When Barack Obama delivers his State of the Union this week, his success will be measured in television ratings, with panels of pundits all too ready to deliver verdicts devoid of any analysis, writes John Barron.

Historically the American President has been treated with deference and generally high regard when they make the 1,900 metre journey up Pennsylvania Avenue from the White House to the Capitol Building to report to the legislative branch.

It is an important symbolic coming together of the three branches: the executive (the president), the legislative (congress) and the judicial branch (represented by the Justices of the Supreme Court).

But rather like a dysfunctional family at Christmas, these gatherings have become increasingly unhappy occasions.

When Barack Obama addressed a joint session of congress on healthcare in September 2009, Republican representative Joe Wilson of South Carolina called out "You lie!" when the president said illegal migrants wouldn't be covered under what became known as "Obamacare".

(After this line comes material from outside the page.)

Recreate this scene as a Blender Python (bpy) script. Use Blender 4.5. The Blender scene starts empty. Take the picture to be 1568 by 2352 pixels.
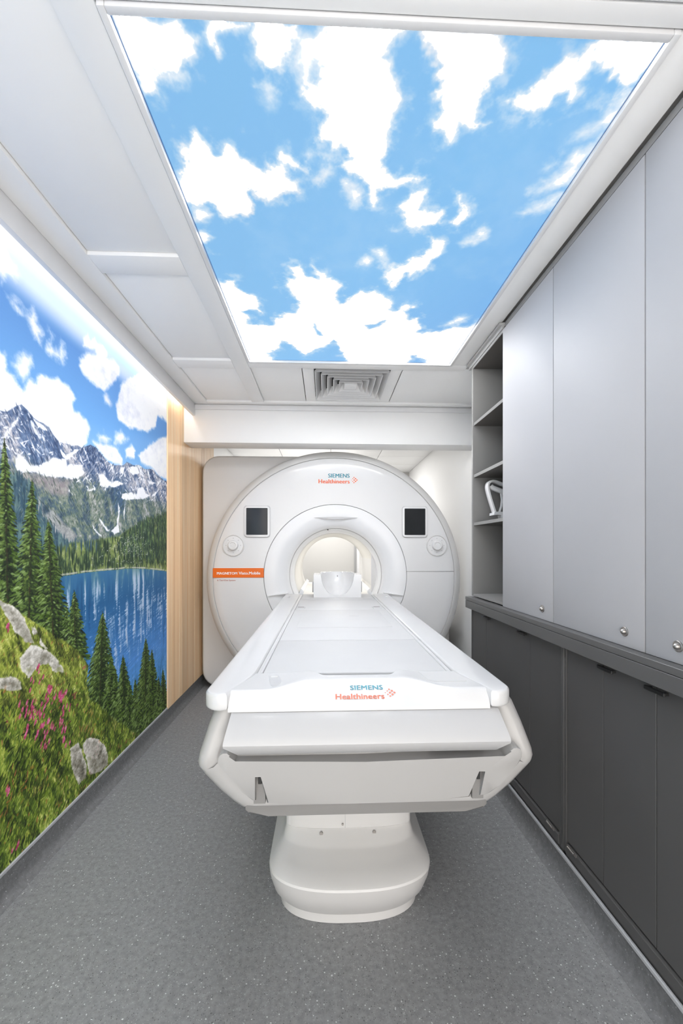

Four months later, in a State of the Union speech which was timed not to conflict with the top-rating conclusion to the TV series "Lost", President Obama chided the Supreme Court Justices over the "Citizens United" ruling allowing unlimited corporate contributions to political campaigns.

It was a remarkable, some said un-presidential, taking to task, and it invited an even more remarkable reaction: "With all due deference to separation of powers," the president said, "last week the Supreme Court reversed a century of law that I believe will open the floodgates for special interests including foreign corporations spending without limits in our elections."

As Democrats rose to their feet in applause, the TV camera's focussed in on the front row seat containing Supreme Court Justice Samuel Alito, an appointee of Obama's predecessor George W Bush. Justice Alito shook his head, seemed to pick some food out of his teeth with his tongue, and said, "That's not true."

It's no coincidence that the dissent from Wilson and Alito came at a time when President Obama was girding his loins for battle with the other two branches of government over his unpopular healthcare reforms which will ultimately provide coverage for around 30 million uninsured Americans.

The success of a State of the Union address is now measured in TV ratings and the length and number of applause lines.

Obama's 2012 effort was seen as a letdown when only 37 million viewers tuned in, down 5 million on 2011, and the longest, heartiest applause (36 seconds) was reserved for platitudes like, "Above all our freedom endures because of the men and women who defend it."

Equal pay for women, immigration reform and higher taxes for the rich only earned 16 seconds of clapping from less than half of those assembled.

To an extent it is theatre put on purely for the TV cameras; Democrats cheer every time the President pauses for effect like a boozed-up crowd at a comedy cellar, and Republicans only put their hands together when troops or phrases like "American greatness" are uttered.

The rest of the time they sit in mute defiance (except when someone like Joe Wilson or Sam Alito blurt out what they're really thinking).

The faux-euphoria and improper interjections have become such a distraction that former Texas Republican senator Kay Bailey Hutchison went so far this week as to suggest all members of congress should sit through the State of the Union in complete silence instead.

But of course a Republican would say that, wouldn't they? A dead silent House Chamber would make the President's speech seem like the ultimate flop:

"My fellow Americans, it's time to stop military weapons reaching our streets and our schools." Cue crickets chirping. Cough, cough.

Ain't going to happen.

But canned-applause aside, mugging for the TV camera's is a very real problem for American politics.

It was former House speaker Newt Gingrich in the late 1980s who realised the under-utilised bully pulpit given to all 535 members of the House and Senate by the cable TV broadcaster C-SPAN.

He used his time on air to rail against the then-majority Democrats and later President Clinton, which played a significant role in the Republican Party winning a majority in the 1994 midterms for the first time in four decades.

Gingrich was smart enough to know he wasn't speaking to an almost-empty chamber; he was speaking to the living rooms of America - or at least the living rooms of old, white Americans who tend to watch dull shows like congress and who in the American system tend to be the ones who vote.

And there was another effect from the broadcasts: any Republican or Democrat tempted to cross the floor and vote with the other side was providing ready-made footage for any rival wanting to make an attack-ad during the next primary season.

The result: increasing partisanship.

And don't get me started on the effect of the endless ideological analysis that panels of pundits will provide on American television this week, giving millions of Americans a ready-made opinion before they've even had time to digest the actual detail of the State of the Union.

All three branches of government, and certainly The Fourth Estate, are guilty of grandstanding in the face of TV cameras, and democracy is suffering.

Perhaps we should take a lesson from America's third president, Thomas Jefferson, who decided it was better to deliver a written statement to congress rather than make what he saw as the rather "kingly" speeches.